Vivian Gay, the chairman of the panel, said that Mrs Bower, who now has a child, had been subjected to personal attacks while working at the firm and through evidence given by Schroders at the tribunal.

She said: "We have accepted that the discrimination which Mrs Bower suffered has had a real long-term effect.

"She has been subjected to bad mouthing and false criticism even in this tribunal.

"She has been undermined in the very area of work of which she was proud and subjected to attacks on her personality, character and working ability, none of which this tribunal has upheld."

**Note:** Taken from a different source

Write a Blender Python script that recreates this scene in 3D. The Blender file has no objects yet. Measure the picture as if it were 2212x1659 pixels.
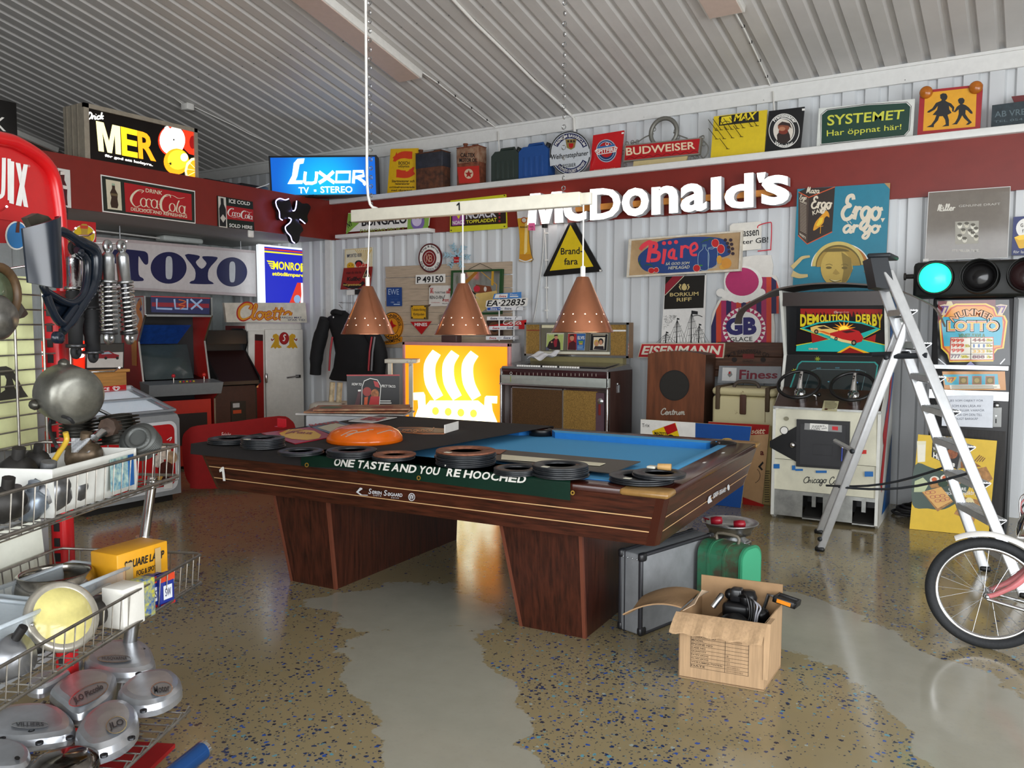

The chairman paid tribute to Mrs Bower's "fortitude" in the face of such attacks and said that a woman of lesser confidence would have suffered even more.

Mrs Bower told the hearing that her life had been ruined.

She had been claiming benefits since being forced to resign and had moved from Pimlico in London to Oxford "to live more cheaply".

She said she had failed to obtain advertised jobs with other leading City firms and now planned to do a PhD in cross-border competition in the drinks industry.

In calculating the award, the panel ruled that the £25,000 bonus, which was awarded in 1999 and later increased to £50,000, should have been £170,000.

It also added up bonuses, salary, pension contributions and car allowances which Mrs Bower would have been paid.

But the panel also took into account the possibility that she would have lost her job when Schroders merged with Salomon Smith Barney in May 2000.

Schroders is appealing against the tribunal's finding of unfair dismissal and sex discrimination.